=== Extracted entries ===

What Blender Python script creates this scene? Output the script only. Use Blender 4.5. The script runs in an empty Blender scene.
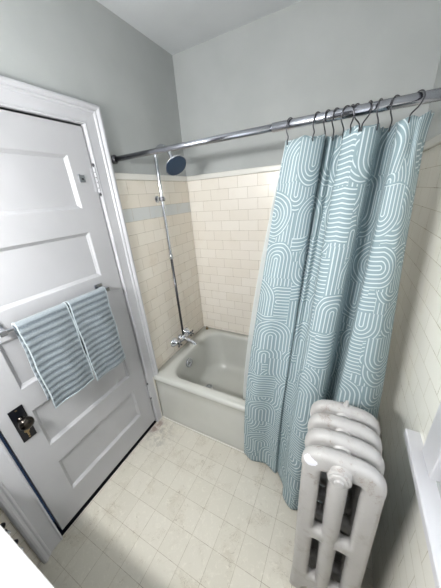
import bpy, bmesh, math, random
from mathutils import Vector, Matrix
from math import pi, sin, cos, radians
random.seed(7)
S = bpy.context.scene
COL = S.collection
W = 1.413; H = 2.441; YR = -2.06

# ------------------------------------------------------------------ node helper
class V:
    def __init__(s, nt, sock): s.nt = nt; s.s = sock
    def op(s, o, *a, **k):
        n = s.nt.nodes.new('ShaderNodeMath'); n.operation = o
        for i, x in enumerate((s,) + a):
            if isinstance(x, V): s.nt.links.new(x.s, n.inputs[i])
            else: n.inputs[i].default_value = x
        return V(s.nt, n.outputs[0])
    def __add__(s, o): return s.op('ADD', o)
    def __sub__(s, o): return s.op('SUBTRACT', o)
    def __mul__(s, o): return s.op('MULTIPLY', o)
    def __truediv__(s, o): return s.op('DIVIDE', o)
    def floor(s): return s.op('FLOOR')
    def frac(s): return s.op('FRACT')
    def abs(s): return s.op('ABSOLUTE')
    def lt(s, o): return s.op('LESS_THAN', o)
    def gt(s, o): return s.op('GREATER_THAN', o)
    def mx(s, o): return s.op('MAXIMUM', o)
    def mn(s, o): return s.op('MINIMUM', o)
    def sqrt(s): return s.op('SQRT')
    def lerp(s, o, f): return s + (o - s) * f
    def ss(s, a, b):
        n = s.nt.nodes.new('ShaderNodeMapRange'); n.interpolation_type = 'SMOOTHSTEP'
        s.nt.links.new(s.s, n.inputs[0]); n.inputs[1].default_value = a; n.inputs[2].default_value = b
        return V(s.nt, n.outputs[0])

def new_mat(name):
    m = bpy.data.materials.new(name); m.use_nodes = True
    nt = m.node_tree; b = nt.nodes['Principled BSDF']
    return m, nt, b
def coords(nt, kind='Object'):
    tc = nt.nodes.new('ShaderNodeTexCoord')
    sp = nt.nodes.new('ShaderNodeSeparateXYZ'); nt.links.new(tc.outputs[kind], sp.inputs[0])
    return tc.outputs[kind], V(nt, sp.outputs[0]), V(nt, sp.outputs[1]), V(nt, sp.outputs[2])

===
=== Extracted entries ===

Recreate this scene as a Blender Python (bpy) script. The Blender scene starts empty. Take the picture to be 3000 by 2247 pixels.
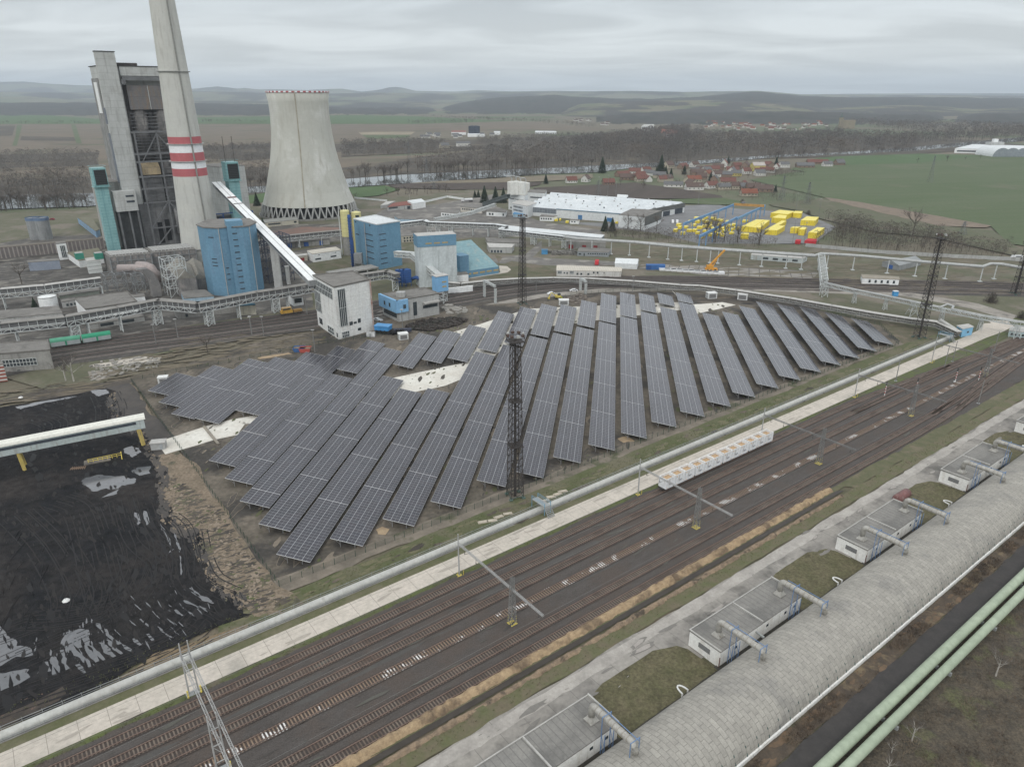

===

Leave the pictures out and copy exactly the lines from the one with "What Blender Python" through the one with "W = 1.413; H = 2.441; YR = -2.06", nothing more.

What Blender Python script creates this scene? Output the script only. Use Blender 4.5. The script runs in an empty Blender scene.
import bpy, bmesh, math, random
from mathutils import Vector, Matrix
from math import pi, sin, cos, radians
random.seed(7)
S = bpy.context.scene
COL = S.collection
W = 1.413; H = 2.441; YR = -2.06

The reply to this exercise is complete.